Одной из основных идейных составляющих русской языковой картины мира является представление о непредсказуемости мира: человек не может ни предвидеть будущее, ни повлиять на него. Эта идея реализуется в нескольких вариантах. С одной стороны, она входит в значение ряда специфических слов и выражений, связанных с проблемой вероятности, таких, как а вдруг?, на всякий случай, если что, а также в знаменитом русском авось (надо сказать, что как раз последнее слово является устаревшим и в современной речи употребляется лишь «в шутку»). Все эти слова опираются на представление о том, что будущее предвидеть нельзя; поэтому нельзя ни полностью застраховаться от неприятностей, ни исключить, что вопреки всякому вероятию произойдет что-то хорошее. С другой стороны, идея непредсказуемости мира оборачивается непредсказуемостью результата, в том числе результата собственных               действий [2; 4].

Непрозрачность связи между причиной и следствием, неотличение явлений вероятностных, случайных, происходящих с человеком от его собственных действий, которые он сам производит и за которые должен нести ответственность, безразличие к этой разнице приводит к тому, что в ряде случаев русский язык навязывает ответственность там, где ее реально у человека нет.

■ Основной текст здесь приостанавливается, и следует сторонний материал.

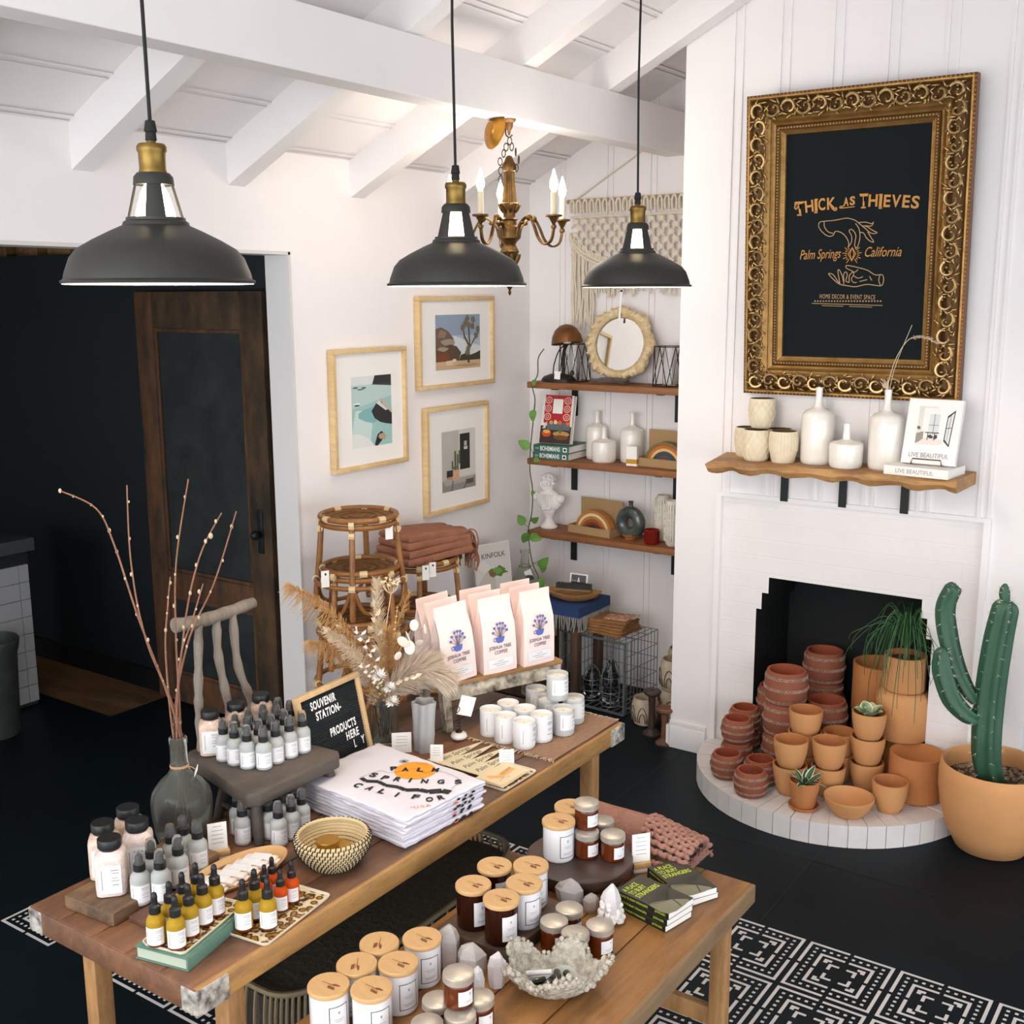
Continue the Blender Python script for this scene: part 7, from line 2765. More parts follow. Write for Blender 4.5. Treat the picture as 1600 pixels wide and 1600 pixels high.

Таковы весьма характерные русские слова угораздило, умудрился и т.д.

Список литературы

1. Вайсгербер Л. Родной язык и формирование духа. - М., 1993. – 451с.

2. Залевская А.А. О Комплексном подходе к исследованию закономерностей функционирования языкового механизма человека. – М., 2003. – 122с.

3. Красных В. Основы психолингвистики и теории коммуникации. – М.: Гнозис, 2001. – 270с.

4. Сахарный Л.В. Введение в психолингвистику: Курс лекций. - Л.: Изд-во Ленингр. ун-та, 1989. – 306с.

5. Сепир Э. Избранные труды по языкознанию и культурологии. - М., 1993. – 388с.